What you should do:
In the records below, begin at the line that has "Reconstruct this image" and stop after the line that has "C = scene.collection"; quote those lines verbatim and nothing more.

Scene script records
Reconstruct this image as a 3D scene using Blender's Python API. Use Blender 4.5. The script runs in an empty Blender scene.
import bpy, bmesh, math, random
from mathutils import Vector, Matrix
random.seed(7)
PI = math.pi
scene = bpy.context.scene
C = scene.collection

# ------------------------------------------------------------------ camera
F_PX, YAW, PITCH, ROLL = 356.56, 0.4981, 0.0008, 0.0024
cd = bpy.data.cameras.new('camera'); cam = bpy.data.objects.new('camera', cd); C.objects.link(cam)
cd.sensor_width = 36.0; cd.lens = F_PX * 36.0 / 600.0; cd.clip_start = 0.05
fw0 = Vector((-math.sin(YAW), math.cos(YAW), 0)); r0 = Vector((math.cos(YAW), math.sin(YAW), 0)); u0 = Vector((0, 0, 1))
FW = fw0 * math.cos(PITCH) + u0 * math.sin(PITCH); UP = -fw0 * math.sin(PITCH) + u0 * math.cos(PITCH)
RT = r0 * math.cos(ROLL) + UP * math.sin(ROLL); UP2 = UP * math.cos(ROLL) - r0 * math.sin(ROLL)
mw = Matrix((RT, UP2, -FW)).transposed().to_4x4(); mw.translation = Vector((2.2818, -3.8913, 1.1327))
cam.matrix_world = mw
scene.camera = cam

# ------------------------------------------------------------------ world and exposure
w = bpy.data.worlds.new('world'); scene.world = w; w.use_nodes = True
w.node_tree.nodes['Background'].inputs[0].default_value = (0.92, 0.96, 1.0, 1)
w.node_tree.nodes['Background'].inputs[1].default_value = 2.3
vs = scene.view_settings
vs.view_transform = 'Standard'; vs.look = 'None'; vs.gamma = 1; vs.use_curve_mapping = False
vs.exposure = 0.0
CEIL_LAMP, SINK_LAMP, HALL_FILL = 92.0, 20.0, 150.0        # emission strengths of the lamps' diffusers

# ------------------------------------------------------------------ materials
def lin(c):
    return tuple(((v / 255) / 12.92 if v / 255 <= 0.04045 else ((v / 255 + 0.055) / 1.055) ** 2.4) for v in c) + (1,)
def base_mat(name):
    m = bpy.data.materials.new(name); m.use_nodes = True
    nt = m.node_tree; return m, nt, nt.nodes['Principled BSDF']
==
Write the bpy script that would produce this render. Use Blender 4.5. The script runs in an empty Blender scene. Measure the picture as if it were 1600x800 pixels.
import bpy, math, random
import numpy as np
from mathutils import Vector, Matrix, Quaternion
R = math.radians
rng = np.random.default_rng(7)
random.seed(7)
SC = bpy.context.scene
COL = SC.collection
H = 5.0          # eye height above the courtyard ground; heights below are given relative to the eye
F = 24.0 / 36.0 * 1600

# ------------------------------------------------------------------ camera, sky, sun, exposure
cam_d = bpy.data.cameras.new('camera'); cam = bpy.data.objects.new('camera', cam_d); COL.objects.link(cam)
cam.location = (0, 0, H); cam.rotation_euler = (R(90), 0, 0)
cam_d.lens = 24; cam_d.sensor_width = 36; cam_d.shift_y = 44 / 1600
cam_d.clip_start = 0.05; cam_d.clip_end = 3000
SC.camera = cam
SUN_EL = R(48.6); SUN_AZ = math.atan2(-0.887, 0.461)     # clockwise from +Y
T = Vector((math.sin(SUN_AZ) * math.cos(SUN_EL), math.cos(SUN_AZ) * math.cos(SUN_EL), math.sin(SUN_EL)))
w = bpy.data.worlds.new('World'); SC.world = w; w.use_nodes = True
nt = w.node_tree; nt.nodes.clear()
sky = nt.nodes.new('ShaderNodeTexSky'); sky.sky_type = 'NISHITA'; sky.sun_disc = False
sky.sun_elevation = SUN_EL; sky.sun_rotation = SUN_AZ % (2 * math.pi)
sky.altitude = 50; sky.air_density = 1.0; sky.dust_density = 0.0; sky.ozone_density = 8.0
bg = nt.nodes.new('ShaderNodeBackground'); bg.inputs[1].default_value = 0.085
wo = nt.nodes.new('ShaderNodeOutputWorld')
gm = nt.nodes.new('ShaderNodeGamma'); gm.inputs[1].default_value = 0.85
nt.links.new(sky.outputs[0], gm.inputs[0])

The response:
Reconstruct this image as a 3D scene using Blender's Python API. Use Blender 4.5. The script runs in an empty Blender scene.
import bpy, bmesh, math, random
from mathutils import Vector, Matrix
random.seed(7)
PI = math.pi
scene = bpy.context.scene
C = scene.collection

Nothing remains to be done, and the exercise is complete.